When Green Day entered Hyde Street Studios in San Francisco to begin work on the successor to Dookie, they were a band in a state of discombobulation. The tour in support of their all-conquering
third album had begun at the Cattle Club in Sacramento and ended 10 months later with a performance at a charity concert at New York’s Madison Square Garden. At that show Billie Joe played the encore naked, atop a bill that also included Jon Bon Jovi. Clearly, things had changed for the band. In fact, the only thing that had not changed was Green Day themselves. The trio’s response to these alien and altered circumstances was to circle their wagons, and to turn inward.
The result, Insomniac, is the album on which its creators lost their baby teeth. A master class in buzzsaw efficiency, the songs are so economical, not to mention harsh, that the removal of even a single chord would cause each composition to collapse in on itself. ‘You better swallow your pride, or you’re gonna choke on it’, goes the chorus to the relentless No Pride; the narrator of Brain Stew is ‘fucked up and spun out’ in his room, and every character on Stuart And The Ave. is ‘all fucked up’. The songs are given extra heft by a thicker guitar sound designed by Bob Bradshaw at Custom Audio Electronics.
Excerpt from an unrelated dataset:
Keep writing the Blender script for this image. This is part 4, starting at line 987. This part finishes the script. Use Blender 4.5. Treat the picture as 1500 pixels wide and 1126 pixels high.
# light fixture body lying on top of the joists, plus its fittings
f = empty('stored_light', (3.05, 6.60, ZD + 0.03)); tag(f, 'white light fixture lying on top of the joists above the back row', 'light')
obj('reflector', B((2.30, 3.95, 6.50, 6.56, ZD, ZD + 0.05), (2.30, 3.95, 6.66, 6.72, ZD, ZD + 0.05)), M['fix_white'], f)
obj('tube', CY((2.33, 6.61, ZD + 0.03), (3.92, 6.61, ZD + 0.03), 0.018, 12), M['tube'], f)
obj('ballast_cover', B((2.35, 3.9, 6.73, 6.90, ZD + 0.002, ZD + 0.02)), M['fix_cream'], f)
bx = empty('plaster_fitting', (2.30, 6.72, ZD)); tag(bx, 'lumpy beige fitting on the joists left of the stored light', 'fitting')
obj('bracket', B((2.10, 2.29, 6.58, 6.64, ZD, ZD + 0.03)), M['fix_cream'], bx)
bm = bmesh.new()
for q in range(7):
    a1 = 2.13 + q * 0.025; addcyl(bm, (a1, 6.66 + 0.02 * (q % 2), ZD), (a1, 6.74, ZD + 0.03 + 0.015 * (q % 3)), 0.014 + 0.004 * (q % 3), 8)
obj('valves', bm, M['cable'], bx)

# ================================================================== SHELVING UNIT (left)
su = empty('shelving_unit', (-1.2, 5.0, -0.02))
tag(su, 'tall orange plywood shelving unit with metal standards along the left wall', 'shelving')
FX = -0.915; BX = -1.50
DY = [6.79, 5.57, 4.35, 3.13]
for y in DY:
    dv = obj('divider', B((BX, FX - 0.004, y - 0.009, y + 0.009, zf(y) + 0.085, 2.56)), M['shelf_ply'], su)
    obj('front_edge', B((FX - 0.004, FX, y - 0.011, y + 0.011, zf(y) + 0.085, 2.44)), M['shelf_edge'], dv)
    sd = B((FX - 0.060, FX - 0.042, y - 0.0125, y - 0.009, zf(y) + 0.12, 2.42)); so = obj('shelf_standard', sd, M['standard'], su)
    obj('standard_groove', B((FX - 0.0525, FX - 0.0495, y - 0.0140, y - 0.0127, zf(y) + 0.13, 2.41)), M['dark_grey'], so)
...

The effort Tré Cool invested in recording the opening instrumental section to the propulsive and peerless Panic Song saw the drummer tear the calluses on his hand and to slump, spent, against a wall between takes.
“I really admired him for putting himself through that,” says Rob Cavallo, Insomniac’s producer, remembering the musician’s hands as being “a bloody mess”.
“I felt at the time that there was a real urgency to what we were doing,” remembers Mike Dirnt. “There was a real urgency to stake our claim and say, ‘No, we belong here.’ It was really important to us to make sure people knew that we weren’t just a flash in the pan.”